··· Provided data

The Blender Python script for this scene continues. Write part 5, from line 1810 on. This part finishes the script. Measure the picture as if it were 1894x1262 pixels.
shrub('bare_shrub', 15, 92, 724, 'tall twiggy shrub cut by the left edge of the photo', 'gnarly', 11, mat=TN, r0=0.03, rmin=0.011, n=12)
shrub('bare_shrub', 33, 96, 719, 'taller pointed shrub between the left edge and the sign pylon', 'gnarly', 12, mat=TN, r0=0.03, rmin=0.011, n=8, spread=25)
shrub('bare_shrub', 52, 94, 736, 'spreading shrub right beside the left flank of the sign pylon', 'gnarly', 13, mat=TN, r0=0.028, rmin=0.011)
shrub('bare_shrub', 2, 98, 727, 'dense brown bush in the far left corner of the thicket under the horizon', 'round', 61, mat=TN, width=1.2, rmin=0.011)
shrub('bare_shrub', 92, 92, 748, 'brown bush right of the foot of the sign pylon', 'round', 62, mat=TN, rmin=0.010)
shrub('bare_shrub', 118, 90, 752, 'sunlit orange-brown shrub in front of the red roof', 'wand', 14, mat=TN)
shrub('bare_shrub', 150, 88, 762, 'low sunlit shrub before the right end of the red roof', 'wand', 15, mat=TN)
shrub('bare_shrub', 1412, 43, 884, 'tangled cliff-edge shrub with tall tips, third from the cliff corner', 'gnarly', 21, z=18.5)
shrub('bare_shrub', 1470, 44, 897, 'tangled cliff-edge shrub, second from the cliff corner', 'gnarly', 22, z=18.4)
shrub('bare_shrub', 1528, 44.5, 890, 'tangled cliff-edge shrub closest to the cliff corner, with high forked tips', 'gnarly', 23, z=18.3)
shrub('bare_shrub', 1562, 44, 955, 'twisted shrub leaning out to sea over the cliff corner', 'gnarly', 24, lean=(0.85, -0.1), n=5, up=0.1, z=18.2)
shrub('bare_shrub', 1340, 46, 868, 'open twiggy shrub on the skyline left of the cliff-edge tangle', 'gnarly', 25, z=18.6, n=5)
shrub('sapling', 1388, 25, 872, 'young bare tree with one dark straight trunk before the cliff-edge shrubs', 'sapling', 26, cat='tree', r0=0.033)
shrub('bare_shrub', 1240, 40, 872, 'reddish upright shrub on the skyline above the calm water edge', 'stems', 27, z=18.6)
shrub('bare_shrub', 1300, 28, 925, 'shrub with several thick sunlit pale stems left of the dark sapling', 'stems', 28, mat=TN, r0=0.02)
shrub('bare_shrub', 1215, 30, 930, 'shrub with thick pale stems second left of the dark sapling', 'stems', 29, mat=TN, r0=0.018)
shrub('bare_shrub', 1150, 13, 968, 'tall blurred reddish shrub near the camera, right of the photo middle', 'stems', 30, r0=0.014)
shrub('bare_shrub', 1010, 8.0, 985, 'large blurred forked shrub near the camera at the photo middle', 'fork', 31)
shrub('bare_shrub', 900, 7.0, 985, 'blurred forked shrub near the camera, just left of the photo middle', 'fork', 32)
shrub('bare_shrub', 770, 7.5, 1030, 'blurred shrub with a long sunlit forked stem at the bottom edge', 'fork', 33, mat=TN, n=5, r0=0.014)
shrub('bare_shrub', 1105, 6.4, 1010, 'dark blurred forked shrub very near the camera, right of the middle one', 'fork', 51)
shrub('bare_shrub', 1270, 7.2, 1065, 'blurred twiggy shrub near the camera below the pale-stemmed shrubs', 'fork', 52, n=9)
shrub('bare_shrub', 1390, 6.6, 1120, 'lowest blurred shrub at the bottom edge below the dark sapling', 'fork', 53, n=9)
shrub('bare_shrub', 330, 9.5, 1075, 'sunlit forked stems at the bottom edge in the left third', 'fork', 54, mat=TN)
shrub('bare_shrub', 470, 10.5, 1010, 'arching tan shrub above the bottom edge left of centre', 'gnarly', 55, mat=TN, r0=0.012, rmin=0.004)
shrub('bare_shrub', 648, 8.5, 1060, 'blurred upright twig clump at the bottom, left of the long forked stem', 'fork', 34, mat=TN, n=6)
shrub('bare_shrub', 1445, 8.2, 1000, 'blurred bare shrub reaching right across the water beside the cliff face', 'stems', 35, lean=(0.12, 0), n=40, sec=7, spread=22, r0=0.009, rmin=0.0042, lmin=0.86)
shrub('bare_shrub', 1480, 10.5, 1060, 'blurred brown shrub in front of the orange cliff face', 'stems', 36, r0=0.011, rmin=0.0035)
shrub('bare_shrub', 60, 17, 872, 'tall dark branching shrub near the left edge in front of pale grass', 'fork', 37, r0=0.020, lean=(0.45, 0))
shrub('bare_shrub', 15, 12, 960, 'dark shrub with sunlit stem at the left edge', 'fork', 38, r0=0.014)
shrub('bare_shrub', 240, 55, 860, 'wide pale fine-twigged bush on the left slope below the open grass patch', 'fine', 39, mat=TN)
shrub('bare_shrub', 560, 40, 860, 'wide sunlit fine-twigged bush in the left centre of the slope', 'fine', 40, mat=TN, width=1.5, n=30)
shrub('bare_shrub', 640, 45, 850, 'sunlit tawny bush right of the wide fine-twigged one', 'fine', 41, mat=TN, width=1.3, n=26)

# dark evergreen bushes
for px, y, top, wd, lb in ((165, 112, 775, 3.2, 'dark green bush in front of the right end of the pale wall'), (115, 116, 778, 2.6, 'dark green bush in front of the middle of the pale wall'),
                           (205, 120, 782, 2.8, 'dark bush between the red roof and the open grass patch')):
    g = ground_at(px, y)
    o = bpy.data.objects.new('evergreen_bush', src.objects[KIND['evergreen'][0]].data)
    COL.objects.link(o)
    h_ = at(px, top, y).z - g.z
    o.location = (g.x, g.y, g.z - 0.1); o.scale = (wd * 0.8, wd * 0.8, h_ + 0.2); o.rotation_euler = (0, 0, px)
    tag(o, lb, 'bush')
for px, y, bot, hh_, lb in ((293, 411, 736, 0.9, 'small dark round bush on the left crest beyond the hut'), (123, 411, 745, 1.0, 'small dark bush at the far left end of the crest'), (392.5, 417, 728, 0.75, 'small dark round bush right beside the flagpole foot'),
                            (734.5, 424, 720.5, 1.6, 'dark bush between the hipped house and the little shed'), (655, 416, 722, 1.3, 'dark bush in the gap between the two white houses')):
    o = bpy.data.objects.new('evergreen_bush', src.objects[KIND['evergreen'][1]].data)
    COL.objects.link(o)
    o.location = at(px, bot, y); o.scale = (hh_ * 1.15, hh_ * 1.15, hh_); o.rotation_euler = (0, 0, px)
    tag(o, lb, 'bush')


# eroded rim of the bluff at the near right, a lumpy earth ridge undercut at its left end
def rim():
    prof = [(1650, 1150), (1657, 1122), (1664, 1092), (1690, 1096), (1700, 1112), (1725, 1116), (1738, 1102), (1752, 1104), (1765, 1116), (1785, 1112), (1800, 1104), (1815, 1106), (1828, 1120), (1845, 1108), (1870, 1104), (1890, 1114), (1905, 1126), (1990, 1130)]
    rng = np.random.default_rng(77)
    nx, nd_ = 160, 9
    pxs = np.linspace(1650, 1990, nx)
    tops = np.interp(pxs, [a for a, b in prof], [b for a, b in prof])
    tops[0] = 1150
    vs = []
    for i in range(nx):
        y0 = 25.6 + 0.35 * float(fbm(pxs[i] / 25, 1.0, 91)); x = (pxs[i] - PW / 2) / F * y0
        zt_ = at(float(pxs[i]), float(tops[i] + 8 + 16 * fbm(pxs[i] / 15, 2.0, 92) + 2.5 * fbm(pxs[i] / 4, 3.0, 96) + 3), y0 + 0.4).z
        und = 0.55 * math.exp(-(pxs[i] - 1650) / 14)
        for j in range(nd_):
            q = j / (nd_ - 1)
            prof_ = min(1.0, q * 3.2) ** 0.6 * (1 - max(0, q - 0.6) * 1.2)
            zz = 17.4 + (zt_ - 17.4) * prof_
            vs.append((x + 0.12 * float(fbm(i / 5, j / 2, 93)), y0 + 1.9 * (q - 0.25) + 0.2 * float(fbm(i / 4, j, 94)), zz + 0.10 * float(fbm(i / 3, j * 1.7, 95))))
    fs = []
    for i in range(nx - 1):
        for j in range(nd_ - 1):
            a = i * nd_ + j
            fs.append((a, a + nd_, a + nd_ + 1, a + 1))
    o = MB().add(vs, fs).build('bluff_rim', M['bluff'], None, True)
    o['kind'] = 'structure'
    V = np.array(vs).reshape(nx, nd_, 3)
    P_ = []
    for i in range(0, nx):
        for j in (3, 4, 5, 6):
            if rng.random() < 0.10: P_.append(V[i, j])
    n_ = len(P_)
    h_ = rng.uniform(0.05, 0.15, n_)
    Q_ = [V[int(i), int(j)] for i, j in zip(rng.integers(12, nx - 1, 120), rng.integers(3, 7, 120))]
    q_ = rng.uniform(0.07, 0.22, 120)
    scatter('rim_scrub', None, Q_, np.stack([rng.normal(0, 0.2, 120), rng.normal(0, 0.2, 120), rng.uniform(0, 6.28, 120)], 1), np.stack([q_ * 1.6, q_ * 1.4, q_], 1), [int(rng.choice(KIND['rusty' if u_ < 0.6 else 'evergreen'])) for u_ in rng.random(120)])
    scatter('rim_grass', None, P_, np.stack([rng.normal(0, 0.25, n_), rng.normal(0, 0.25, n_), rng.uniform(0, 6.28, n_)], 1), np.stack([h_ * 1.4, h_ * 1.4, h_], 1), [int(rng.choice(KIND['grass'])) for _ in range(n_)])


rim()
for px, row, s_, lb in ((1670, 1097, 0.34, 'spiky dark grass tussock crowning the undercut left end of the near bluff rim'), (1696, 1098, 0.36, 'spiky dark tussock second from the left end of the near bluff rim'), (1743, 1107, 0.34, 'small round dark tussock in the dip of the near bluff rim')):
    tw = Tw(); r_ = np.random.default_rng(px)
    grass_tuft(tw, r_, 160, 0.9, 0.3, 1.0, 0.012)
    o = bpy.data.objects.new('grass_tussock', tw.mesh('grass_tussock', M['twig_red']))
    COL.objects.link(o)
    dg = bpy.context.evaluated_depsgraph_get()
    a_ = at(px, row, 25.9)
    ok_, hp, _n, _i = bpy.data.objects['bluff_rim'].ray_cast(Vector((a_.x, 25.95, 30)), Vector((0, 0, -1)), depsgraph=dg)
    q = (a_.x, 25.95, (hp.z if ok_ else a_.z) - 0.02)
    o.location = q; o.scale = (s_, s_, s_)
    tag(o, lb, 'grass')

······

» What is required
Each line that contains the string "from" counts once; say how many there are and nothing else.

» Exercise answer
4